Investigators of the Watergate Scandal revealed only a portion of President Richard Nixon’s infractions to the public, a panel of those close to the incident told a crowd of about 250 people at the University Club last night.
“Watergate: Third-Rate Burglary or Historical Turning Point?,” a panel discussion and Q-and-A presented by the University Honors College on Thursday evening, featured a panel of five people with special knowledge of the Watergate events and their coverage by the media, including Alexander Butterfield, the former head of Nixon’s Federal Aviation Administration; Egil “Bud” Krogh, head of Nixon’s Special Investigations Unit; Robert Meyers, a California-based correspondent for The Washington Post; Tim Naftali, former director of the Richard Nixon Presidential Library and Jill Wine-Banks, a member of the counsel that prosecuted Nixon.
The Watergate Scandal and subsequent investigation occurred after a June 1972 break-in at the Watergate Hotel — then headquarters for the Democratic National Committee — by a group of Nixon associates in hopes of planting listening devices and photographing valuable documents. A federal investigation led to the discovery of the Nixon administration’s involvement in the break-in, ultimately resulting in the president announcing his resignation August 8, 1974.
After David Shribman, executive editor of the Pittsburgh Post-Gazette and moderator of the event, posed the question of what the American public still doesn’t know about the investigation, Naftali said only about 5 percent of the information was revealed to the general public.
“It doesn’t end. It goes on, and on and on,” Naftali said.
The infractions, which were recorded on tapes that the Supreme Court forced Nixon to reveal, included Nixon telling White House officials how to testify to the FBI, using the IRS against political enemies and “hiring thugs to break the bones of anti-war demonstrators,” according to Naftali.
Butterfield attributed these infractions to Nixon’s overwhelming sense of paranoia. He said the president “hated and resented” opposition, especially the elite from the northeast United States, who Nixon called “sons of b*tches who had it given to them.”

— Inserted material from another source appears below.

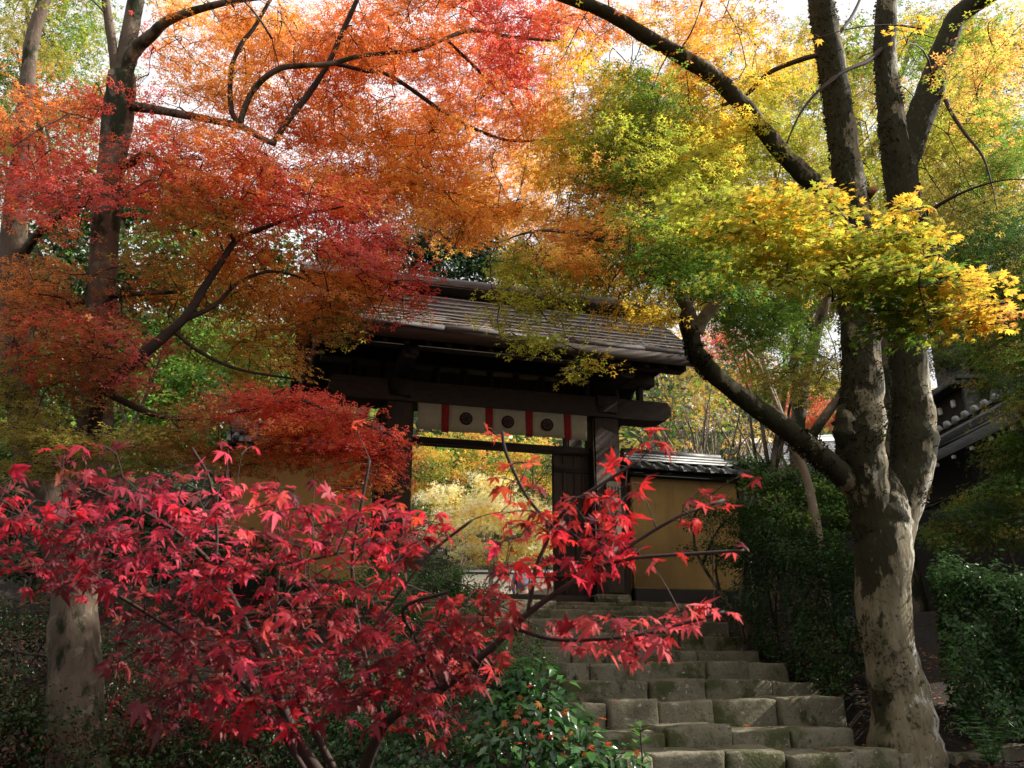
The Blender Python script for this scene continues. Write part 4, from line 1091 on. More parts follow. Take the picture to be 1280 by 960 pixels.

As an example, he cited an instance when Harvard University President Derek Bok arrived at the White House, and an outraged Nixon insulted Bok in front of his staff members and security detail.
“The guy was paranoid,” Butterfield said.
Despite the relatively small amount of information about the scandal that was revealed to the public, Wine-Banks said it was sufficient to launch a full-scale investigation into Nixon’s involvement in the Watergate Hotel break-in and subsequent cover-up. In particular, she said, the “Rose Mary Stretch” shifted the court in the prosecution’s favor.
The Rose Mary Stretch occurred when Wine-Banks cross-examined Rose Mary Woods, Nixon’s secretary, about an 18 1/2 minute gap in a tape recovered from Nixon’s records. Initially, Woods explained that the gap was a result of her attempting to answer a phone while recording the tape. But, after Wine-Banks succeeded in transferring the case to the White House for a realistic reenactment of the event, it was quickly revealed that Woods’ original claim would’ve been impossible.
It was this inconsistency, Wine-Banks said, that shifted public opinion against Nixon.
“That was the point at which the public said ‘OK, this was not true,’” Wine-Banks said.
Because of the severity of Nixon’s infractions, the panel agreed that Gerald Ford, who became president after Nixon’s resignation, missed an opportunity to make a statement regarding the rule of law when he decided to pardon the first president in American history to resign.
Naftali said Ford’s decision to pardon Nixon caused U.S. citizens to believe that his actions weren’t out of the ordinary for the president — a level of cynicism Naftali says is unfounded.
“People can make the argument … to say Nixon did nothing out of the ordinary,” he said.
But members of the panel did agree about the positive role of the press in shaping public opinion, though they downplayed the role of investigative reporting by Carl Bernstein and Bob Woodward of The Washington Post as well as other media outlets.
Although Meyer, who collaborated with Bernstein during the reporting, said he didn’t believe Woodward and Bernstein broke the Watergate Scandal themselves, he admitted that their work helped shape public opinion and turn it against the guilty Nixon and the remainder of his administration.
“I don’t believe in investigative reporting — I believe in reporting,” Meyer said.